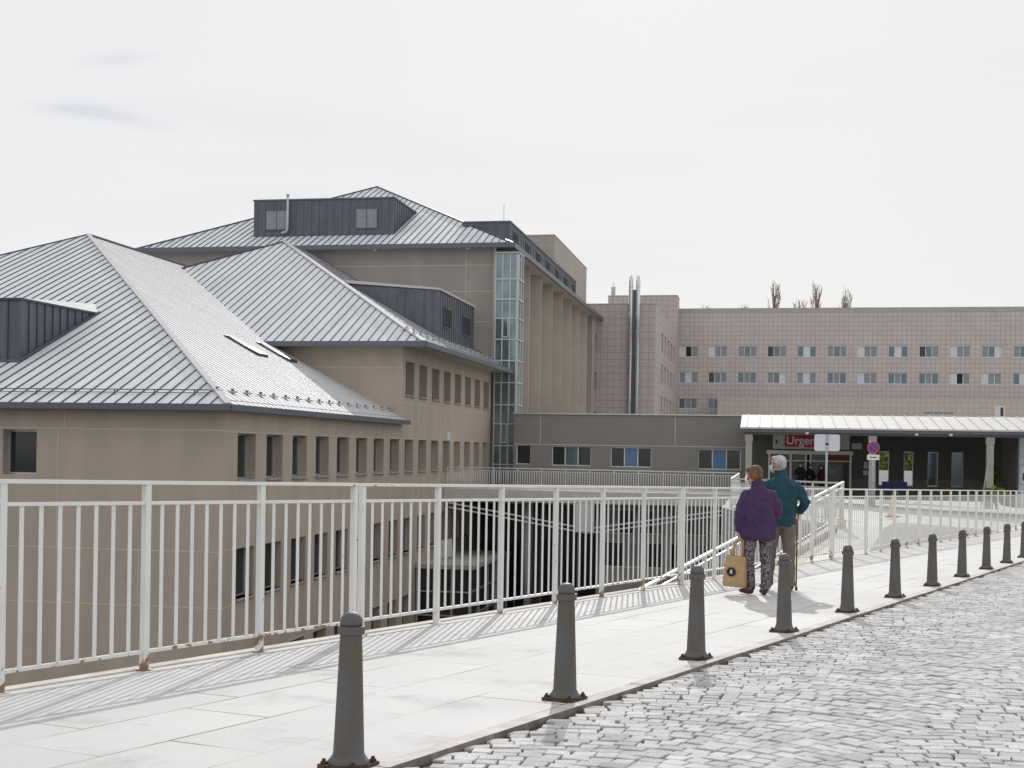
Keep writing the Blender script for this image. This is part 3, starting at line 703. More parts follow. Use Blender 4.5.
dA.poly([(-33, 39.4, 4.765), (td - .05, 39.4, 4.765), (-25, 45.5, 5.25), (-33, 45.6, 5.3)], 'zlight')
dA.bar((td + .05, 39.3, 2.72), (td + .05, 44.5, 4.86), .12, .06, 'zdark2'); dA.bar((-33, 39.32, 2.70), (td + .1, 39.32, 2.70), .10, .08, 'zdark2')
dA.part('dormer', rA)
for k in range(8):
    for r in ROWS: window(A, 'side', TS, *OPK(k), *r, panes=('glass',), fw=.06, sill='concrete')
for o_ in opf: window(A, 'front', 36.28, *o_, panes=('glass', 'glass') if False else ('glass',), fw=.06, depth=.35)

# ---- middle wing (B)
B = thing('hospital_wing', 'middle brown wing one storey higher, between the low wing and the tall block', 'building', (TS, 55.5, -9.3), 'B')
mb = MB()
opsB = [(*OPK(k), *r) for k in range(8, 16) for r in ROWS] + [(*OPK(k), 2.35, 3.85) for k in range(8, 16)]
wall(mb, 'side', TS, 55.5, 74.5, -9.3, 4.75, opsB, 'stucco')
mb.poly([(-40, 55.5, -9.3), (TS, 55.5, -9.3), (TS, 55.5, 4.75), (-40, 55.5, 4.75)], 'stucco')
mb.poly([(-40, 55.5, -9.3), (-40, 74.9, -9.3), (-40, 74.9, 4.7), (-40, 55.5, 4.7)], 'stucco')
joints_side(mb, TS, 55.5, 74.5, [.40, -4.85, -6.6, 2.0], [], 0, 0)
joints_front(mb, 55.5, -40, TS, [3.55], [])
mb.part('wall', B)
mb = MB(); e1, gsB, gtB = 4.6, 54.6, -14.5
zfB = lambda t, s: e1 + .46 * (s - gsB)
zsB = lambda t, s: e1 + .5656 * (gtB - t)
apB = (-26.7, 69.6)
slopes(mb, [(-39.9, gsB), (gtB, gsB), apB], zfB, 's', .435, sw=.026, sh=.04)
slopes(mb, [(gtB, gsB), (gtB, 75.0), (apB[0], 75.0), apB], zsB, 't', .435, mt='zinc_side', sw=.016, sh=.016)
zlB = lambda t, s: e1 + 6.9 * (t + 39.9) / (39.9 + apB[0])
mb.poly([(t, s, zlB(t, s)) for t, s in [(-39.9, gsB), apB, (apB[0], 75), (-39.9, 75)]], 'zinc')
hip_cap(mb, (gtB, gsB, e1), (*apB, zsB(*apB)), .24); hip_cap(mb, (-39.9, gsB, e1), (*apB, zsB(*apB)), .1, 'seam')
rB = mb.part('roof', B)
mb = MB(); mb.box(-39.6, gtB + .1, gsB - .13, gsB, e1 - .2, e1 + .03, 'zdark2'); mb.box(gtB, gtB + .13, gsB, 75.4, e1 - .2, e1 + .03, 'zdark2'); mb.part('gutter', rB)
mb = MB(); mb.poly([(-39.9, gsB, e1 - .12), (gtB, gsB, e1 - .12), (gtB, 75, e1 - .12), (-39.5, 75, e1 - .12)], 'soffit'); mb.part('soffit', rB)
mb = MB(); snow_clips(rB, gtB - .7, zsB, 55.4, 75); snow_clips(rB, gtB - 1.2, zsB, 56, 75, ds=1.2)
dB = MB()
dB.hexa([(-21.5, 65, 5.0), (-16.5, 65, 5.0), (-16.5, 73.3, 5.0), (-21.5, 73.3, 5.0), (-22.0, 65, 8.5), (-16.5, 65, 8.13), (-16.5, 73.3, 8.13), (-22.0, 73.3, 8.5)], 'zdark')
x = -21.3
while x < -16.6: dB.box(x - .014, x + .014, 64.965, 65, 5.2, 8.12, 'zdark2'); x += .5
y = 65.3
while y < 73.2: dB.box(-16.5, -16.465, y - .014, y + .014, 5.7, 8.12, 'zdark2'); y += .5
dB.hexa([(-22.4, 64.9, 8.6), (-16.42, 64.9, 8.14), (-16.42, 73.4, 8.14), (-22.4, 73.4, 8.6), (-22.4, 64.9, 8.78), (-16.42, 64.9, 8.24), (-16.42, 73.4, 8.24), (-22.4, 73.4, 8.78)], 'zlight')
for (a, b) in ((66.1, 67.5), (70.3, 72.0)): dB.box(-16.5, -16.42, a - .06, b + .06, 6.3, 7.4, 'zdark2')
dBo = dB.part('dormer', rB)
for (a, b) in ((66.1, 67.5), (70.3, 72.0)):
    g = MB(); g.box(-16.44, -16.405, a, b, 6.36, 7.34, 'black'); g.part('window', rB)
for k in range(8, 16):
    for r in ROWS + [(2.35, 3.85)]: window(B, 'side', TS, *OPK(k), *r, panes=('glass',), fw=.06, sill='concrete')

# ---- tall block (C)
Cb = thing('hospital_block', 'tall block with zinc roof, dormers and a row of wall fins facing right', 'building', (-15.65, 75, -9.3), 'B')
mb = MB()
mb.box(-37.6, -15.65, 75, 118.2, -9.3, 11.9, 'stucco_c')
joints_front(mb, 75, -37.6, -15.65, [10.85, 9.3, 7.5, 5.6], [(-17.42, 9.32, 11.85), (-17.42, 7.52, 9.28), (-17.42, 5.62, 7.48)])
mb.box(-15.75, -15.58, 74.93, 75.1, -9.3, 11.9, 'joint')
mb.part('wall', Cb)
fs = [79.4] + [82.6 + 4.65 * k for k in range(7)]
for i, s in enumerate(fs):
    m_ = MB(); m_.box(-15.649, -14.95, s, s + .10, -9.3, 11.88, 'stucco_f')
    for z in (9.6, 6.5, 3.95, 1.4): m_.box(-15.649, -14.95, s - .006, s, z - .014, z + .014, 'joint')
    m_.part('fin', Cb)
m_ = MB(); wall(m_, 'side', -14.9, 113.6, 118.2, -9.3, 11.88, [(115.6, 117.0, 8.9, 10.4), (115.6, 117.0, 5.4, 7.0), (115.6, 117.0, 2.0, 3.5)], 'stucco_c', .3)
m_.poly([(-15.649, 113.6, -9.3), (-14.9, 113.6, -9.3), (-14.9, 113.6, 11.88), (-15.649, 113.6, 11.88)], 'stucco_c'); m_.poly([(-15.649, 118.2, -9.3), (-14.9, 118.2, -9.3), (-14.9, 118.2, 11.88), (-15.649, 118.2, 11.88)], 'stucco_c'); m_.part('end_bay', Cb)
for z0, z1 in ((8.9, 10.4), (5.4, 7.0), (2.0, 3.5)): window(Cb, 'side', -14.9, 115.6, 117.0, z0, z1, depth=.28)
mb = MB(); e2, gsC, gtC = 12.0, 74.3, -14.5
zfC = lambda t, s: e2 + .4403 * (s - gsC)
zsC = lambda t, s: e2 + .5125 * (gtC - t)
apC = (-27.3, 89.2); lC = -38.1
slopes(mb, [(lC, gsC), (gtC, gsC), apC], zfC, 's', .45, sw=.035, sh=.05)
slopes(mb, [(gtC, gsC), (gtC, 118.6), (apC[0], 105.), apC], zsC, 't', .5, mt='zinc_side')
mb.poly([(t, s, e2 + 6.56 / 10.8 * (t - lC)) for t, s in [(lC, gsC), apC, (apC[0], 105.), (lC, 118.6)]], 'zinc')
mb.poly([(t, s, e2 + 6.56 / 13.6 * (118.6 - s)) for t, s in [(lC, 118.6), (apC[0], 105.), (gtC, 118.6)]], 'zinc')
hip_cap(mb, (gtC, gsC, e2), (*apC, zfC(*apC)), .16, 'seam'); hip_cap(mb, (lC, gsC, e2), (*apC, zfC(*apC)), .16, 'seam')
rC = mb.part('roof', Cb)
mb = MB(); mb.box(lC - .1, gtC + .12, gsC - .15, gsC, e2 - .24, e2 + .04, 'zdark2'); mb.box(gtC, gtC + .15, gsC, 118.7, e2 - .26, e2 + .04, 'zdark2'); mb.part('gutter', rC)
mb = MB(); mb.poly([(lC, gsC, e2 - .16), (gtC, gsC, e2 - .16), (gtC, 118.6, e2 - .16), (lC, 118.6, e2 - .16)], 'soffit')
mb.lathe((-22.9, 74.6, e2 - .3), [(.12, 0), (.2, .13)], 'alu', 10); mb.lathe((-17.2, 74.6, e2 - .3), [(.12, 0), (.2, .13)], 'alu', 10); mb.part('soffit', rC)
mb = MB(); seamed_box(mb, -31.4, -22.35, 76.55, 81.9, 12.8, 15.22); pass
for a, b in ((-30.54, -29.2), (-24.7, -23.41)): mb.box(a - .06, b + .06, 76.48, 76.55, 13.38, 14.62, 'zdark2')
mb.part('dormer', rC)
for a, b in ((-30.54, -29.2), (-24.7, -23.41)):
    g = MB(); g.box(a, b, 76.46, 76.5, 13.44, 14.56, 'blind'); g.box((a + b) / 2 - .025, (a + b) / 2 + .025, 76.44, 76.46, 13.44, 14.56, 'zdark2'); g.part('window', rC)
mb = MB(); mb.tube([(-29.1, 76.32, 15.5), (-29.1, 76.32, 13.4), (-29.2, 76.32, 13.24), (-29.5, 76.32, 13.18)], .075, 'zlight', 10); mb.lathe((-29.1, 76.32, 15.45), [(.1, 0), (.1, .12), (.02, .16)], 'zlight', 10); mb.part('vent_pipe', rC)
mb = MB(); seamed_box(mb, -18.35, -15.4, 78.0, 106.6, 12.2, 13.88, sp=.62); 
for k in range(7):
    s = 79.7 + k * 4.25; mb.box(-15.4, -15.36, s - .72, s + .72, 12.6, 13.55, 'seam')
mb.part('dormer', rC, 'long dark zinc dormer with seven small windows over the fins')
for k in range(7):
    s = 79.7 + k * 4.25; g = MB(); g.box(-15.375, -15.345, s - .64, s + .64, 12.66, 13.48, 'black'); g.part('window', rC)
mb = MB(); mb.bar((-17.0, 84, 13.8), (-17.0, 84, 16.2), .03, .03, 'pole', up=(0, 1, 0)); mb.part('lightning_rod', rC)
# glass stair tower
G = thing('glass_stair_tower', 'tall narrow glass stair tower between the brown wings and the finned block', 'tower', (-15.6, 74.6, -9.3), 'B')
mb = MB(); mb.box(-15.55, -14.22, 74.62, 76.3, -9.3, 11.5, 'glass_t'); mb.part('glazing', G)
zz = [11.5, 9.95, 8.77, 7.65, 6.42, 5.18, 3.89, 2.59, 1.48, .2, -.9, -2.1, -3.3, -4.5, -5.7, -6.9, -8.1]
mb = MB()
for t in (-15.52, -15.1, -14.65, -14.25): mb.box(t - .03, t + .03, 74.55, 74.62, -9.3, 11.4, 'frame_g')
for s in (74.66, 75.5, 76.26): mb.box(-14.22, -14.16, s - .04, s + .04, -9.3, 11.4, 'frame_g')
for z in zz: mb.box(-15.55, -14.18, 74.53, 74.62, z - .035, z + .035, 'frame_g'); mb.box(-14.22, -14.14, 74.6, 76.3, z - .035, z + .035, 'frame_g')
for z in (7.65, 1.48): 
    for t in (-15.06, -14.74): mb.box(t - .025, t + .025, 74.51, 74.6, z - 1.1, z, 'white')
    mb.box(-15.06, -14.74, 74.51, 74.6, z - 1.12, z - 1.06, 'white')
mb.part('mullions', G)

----

Leave the pictures out and reproduce exactly the lines from the top of the listing above through the line with "('glass',), fw=.06, depth=.35)".

* **SOLUTION**
Keep writing the Blender script for this image. This is part 3, starting at line 703. More parts follow. Use Blender 4.5.
dA.poly([(-33, 39.4, 4.765), (td - .05, 39.4, 4.765), (-25, 45.5, 5.25), (-33, 45.6, 5.3)], 'zlight')
dA.bar((td + .05, 39.3, 2.72), (td + .05, 44.5, 4.86), .12, .06, 'zdark2'); dA.bar((-33, 39.32, 2.70), (td + .1, 39.32, 2.70), .10, .08, 'zdark2')
dA.part('dormer', rA)
for k in range(8):
    for r in ROWS: window(A, 'side', TS, *OPK(k), *r, panes=('glass',), fw=.06, sill='concrete')
for o_ in opf: window(A, 'front', 36.28, *o_, panes=('glass', 'glass') if False else ('glass',), fw=.06, depth=.35)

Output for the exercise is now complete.